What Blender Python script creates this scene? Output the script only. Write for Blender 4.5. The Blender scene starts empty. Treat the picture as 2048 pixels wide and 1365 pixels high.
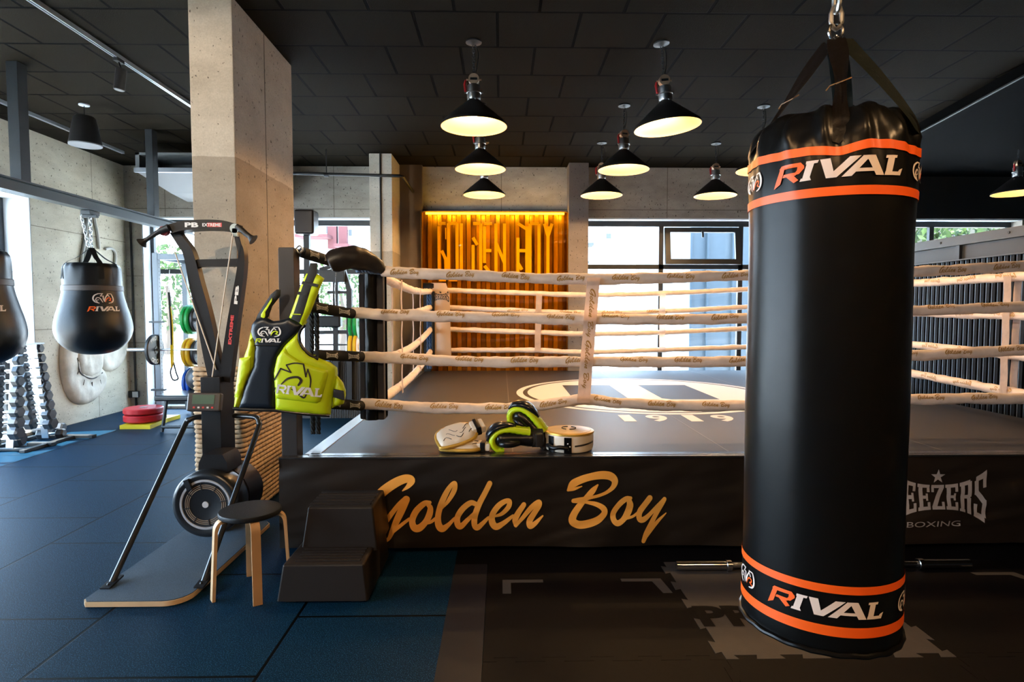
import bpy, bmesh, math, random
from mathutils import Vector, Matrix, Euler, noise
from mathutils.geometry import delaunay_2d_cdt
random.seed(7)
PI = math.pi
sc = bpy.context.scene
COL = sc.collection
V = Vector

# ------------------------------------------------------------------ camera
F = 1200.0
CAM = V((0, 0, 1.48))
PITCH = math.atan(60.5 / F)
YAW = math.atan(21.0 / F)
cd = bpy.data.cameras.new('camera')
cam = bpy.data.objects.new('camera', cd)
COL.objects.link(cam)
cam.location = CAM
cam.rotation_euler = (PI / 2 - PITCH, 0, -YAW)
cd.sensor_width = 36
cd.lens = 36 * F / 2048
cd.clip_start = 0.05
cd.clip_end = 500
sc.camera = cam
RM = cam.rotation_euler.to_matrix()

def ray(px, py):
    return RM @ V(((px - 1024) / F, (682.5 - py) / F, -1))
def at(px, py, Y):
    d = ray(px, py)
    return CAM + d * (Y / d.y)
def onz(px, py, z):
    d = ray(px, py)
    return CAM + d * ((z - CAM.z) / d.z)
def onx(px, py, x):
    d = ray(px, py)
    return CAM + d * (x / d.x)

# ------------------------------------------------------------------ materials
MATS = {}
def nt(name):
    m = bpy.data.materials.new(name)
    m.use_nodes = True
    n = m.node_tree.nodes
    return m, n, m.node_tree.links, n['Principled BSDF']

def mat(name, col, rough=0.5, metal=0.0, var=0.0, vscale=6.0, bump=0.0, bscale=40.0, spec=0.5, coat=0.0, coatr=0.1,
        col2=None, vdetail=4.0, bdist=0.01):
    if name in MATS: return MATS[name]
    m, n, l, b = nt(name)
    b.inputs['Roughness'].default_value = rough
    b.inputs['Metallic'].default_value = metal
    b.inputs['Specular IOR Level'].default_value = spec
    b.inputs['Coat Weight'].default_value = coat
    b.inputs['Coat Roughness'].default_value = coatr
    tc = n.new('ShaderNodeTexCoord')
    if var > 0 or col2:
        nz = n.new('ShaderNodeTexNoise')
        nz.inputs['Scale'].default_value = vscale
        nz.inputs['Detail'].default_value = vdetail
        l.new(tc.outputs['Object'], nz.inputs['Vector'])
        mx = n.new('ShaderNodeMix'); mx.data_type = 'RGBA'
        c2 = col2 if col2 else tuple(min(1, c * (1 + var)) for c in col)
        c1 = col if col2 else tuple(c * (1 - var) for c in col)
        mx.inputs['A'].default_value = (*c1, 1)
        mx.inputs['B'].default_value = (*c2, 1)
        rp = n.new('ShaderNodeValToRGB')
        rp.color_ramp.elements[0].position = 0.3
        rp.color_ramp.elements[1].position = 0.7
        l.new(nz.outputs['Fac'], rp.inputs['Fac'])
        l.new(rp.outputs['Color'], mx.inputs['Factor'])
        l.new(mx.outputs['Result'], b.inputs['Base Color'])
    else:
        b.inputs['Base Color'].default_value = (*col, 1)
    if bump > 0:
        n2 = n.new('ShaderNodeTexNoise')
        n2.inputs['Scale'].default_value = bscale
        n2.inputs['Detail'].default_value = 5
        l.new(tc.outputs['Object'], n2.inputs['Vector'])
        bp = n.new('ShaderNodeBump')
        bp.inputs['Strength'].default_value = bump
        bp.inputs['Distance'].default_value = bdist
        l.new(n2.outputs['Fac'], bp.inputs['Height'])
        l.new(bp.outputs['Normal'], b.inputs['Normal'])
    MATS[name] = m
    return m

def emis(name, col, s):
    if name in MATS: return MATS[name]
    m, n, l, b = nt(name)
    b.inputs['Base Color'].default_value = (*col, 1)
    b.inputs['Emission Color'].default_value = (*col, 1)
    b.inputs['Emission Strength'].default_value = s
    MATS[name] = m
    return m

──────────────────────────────

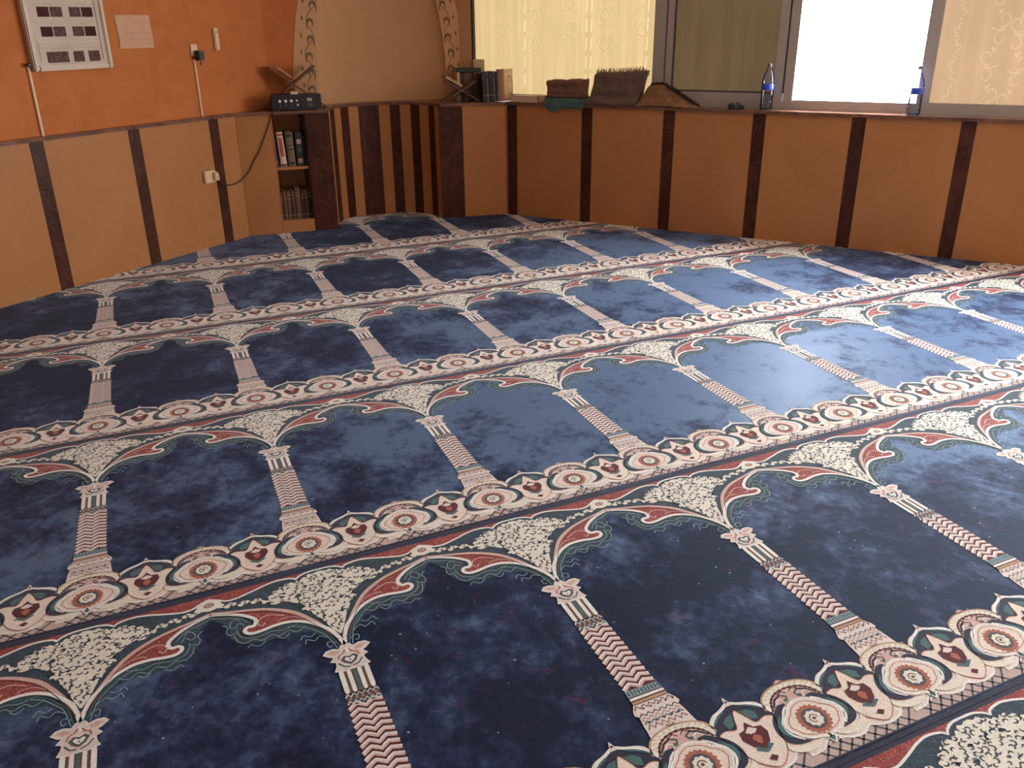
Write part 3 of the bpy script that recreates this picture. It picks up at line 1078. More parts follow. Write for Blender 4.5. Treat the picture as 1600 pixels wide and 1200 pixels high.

──────────────────────────────

• _Exercise objective_
Above are some entries; copy exactly the lines from the line with "What Blender Python" through the line with "return m, n, m.node_tree.links, n['Principled", both included, but none of the pictures.

• _Full solution_
What Blender Python script creates this scene? Output the script only. Write for Blender 4.5. The Blender scene starts empty. Treat the picture as 2048 pixels wide and 1365 pixels high.
import bpy, bmesh, math, random
from mathutils import Vector, Matrix, Euler, noise
from mathutils.geometry import delaunay_2d_cdt
random.seed(7)
PI = math.pi
sc = bpy.context.scene
COL = sc.collection
V = Vector

# ------------------------------------------------------------------ camera
F = 1200.0
CAM = V((0, 0, 1.48))
PITCH = math.atan(60.5 / F)
YAW = math.atan(21.0 / F)
cd = bpy.data.cameras.new('camera')
cam = bpy.data.objects.new('camera', cd)
COL.objects.link(cam)
cam.location = CAM
cam.rotation_euler = (PI / 2 - PITCH, 0, -YAW)
cd.sensor_width = 36
cd.lens = 36 * F / 2048
cd.clip_start = 0.05
cd.clip_end = 500
sc.camera = cam
RM = cam.rotation_euler.to_matrix()

def ray(px, py):
    return RM @ V(((px - 1024) / F, (682.5 - py) / F, -1))
def at(px, py, Y):
    d = ray(px, py)
    return CAM + d * (Y / d.y)
def onz(px, py, z):
    d = ray(px, py)
    return CAM + d * ((z - CAM.z) / d.z)
def onx(px, py, x):
    d = ray(px, py)
    return CAM + d * (x / d.x)

# ------------------------------------------------------------------ materials
MATS = {}
def nt(name):
    m = bpy.data.materials.new(name)
    m.use_nodes = True
    n = m.node_tree.nodes
    return m, n, m.node_tree.links, n['Principled BSDF']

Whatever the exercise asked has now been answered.